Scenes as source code
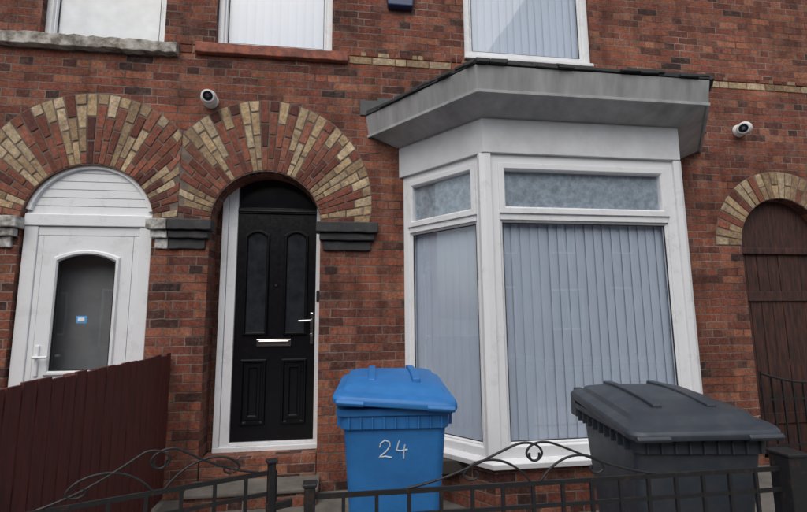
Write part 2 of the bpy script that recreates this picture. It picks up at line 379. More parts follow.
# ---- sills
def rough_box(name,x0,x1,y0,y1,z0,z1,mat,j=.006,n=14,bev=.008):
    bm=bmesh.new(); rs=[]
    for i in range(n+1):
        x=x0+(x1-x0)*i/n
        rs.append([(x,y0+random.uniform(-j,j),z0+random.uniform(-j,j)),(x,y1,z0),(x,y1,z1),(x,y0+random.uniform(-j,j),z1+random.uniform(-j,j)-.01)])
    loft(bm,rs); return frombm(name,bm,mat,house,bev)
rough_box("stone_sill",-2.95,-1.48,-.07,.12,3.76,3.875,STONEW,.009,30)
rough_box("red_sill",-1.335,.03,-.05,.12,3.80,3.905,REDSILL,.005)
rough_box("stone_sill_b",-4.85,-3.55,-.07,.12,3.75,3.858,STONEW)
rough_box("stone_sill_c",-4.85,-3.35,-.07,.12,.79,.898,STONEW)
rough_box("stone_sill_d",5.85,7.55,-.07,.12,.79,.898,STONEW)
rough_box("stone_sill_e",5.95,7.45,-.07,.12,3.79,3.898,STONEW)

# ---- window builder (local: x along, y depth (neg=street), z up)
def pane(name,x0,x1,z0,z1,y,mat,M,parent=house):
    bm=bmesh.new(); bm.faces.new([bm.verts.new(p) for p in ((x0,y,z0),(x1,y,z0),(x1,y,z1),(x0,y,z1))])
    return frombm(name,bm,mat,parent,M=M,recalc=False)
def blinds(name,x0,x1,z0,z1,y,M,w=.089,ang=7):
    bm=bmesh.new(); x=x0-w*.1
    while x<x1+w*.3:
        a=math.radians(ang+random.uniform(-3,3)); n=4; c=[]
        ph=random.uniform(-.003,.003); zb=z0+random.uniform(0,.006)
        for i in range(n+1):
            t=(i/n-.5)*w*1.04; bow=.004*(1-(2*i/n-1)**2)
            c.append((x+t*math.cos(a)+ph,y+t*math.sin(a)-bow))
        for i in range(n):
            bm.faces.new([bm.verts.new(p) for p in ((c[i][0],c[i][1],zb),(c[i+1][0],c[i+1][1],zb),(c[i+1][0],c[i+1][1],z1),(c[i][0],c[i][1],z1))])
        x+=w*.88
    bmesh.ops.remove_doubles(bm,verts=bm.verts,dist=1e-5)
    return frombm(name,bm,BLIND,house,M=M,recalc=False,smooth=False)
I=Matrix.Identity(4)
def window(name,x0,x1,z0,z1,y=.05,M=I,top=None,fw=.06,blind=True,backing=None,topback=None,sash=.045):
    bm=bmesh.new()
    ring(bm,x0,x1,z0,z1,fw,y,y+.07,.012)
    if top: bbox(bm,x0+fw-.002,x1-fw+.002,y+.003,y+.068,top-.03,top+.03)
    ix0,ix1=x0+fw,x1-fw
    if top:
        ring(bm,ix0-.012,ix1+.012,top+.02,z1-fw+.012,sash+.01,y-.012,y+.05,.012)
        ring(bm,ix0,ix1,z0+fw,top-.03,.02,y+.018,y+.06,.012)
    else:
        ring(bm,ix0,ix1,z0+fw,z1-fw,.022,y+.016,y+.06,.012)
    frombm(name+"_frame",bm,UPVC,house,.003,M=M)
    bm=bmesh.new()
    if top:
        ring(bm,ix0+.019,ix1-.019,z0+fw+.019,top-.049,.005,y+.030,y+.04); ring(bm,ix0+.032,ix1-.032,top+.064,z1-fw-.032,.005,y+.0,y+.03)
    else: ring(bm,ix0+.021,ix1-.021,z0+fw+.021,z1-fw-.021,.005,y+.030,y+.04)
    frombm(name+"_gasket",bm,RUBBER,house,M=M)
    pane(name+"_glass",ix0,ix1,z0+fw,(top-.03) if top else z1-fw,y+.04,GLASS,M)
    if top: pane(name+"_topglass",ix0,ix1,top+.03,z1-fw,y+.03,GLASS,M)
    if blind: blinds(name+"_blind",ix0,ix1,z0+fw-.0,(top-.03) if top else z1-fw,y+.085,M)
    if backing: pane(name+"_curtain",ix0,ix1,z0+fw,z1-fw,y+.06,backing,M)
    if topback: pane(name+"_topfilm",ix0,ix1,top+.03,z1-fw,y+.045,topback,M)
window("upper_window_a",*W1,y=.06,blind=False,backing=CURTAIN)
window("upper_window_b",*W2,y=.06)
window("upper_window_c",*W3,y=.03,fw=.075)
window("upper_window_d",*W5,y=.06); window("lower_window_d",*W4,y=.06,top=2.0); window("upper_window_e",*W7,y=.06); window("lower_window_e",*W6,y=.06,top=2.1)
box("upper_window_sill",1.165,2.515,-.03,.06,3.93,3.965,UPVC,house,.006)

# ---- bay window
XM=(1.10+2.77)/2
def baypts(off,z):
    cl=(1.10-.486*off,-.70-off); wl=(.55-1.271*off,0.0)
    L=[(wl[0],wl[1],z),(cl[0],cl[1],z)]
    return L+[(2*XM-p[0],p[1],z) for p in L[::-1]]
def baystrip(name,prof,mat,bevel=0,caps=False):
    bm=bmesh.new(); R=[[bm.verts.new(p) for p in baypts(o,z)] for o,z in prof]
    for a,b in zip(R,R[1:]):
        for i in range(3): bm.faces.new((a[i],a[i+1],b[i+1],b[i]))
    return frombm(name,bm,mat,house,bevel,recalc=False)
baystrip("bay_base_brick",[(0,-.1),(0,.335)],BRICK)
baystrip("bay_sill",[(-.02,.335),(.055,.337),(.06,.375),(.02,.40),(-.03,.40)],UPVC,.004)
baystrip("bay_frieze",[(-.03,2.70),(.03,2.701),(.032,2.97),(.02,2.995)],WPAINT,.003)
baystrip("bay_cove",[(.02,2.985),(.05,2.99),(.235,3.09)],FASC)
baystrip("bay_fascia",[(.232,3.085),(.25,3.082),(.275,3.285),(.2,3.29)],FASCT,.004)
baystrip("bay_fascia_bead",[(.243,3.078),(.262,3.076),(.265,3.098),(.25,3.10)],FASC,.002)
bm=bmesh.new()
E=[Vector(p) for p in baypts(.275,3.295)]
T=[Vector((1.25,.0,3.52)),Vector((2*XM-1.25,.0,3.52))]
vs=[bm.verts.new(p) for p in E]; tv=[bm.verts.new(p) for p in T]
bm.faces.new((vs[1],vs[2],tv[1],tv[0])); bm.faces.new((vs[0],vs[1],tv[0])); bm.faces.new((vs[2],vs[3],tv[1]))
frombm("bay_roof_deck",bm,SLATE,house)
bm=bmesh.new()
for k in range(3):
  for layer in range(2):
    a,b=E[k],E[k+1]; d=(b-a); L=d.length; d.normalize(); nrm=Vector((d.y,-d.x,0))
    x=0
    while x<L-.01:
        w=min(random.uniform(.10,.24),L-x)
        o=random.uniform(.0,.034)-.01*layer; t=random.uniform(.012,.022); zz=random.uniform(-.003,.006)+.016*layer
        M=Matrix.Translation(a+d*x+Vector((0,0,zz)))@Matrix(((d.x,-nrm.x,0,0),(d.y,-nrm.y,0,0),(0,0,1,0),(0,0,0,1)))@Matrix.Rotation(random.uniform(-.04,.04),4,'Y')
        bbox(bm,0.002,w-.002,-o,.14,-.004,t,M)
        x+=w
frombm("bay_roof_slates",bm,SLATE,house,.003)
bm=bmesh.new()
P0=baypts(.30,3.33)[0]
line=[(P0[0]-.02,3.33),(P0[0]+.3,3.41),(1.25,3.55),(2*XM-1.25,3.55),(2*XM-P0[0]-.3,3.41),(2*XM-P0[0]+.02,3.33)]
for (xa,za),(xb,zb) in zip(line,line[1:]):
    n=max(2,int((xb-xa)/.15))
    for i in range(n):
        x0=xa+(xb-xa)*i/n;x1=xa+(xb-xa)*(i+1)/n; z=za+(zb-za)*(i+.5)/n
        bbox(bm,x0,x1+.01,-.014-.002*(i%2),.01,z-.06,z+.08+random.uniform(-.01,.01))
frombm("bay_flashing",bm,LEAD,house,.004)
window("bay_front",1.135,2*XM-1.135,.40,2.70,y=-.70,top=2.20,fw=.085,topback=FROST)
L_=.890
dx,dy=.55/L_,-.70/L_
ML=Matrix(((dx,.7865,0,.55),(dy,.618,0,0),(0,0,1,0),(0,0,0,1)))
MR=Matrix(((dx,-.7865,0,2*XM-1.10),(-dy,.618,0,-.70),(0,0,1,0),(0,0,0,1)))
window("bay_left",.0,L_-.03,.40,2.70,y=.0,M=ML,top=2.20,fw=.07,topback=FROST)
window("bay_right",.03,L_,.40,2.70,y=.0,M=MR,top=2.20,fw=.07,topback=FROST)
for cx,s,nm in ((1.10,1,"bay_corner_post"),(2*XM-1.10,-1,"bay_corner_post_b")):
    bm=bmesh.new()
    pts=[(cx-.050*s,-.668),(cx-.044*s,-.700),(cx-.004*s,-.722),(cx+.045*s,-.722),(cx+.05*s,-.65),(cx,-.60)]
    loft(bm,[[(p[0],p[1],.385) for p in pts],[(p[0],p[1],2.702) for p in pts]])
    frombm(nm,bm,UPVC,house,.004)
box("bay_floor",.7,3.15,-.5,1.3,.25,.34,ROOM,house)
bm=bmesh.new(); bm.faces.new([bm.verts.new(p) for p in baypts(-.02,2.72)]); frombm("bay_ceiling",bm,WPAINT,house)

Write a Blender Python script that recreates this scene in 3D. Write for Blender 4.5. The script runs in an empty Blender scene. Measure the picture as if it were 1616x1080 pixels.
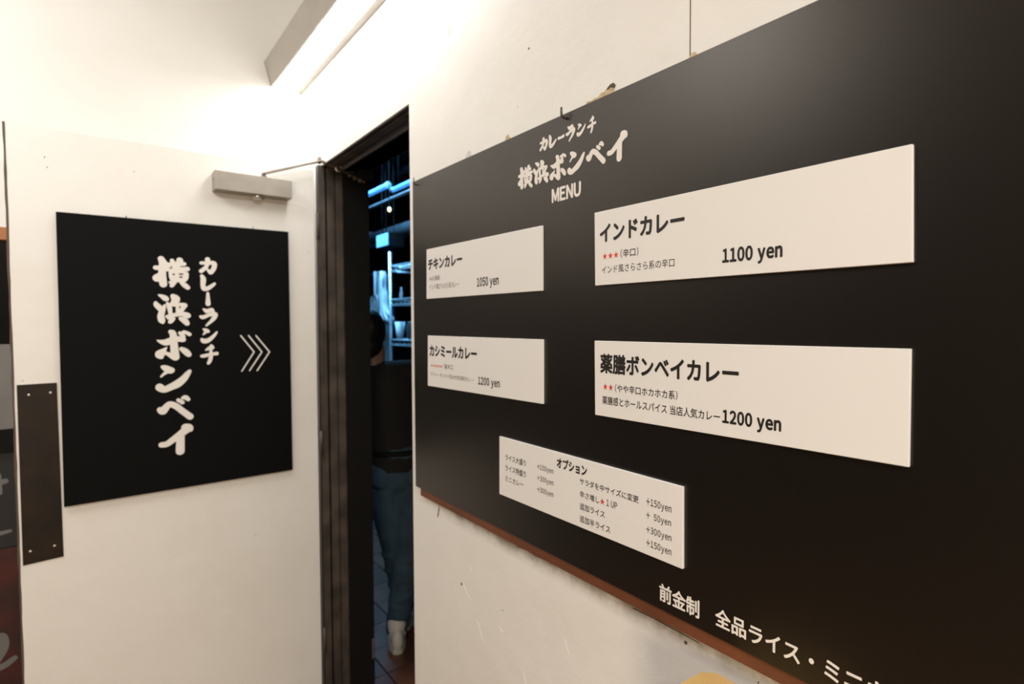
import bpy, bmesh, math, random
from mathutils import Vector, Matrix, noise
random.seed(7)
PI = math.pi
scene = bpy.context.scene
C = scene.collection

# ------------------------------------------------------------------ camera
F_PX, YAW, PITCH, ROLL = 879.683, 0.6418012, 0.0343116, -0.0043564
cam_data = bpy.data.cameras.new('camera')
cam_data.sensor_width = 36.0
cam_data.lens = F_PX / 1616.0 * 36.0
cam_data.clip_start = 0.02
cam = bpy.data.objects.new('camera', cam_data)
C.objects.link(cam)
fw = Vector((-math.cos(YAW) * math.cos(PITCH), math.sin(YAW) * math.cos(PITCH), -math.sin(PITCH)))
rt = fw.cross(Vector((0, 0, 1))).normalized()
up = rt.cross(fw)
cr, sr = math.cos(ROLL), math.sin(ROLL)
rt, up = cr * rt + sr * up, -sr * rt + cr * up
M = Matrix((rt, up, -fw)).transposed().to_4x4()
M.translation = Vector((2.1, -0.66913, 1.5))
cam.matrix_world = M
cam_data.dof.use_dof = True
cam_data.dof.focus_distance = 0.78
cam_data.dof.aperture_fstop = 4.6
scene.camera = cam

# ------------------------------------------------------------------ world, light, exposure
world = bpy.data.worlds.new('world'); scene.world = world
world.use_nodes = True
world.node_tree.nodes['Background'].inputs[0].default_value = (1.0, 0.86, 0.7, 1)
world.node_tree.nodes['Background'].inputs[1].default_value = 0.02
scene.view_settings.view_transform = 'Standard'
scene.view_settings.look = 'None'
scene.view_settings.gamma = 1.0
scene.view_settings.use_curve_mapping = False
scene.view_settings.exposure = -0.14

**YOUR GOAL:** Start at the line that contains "Write a Blender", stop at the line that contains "C = scene.collection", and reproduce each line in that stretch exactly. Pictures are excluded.

**SOLUTION:**
Write a Blender Python script that recreates this scene in 3D. Write for Blender 4.5. The script runs in an empty Blender scene. Measure the picture as if it were 1616x1080 pixels.
import bpy, bmesh, math, random
from mathutils import Vector, Matrix, noise
random.seed(7)
PI = math.pi
scene = bpy.context.scene
C = scene.collection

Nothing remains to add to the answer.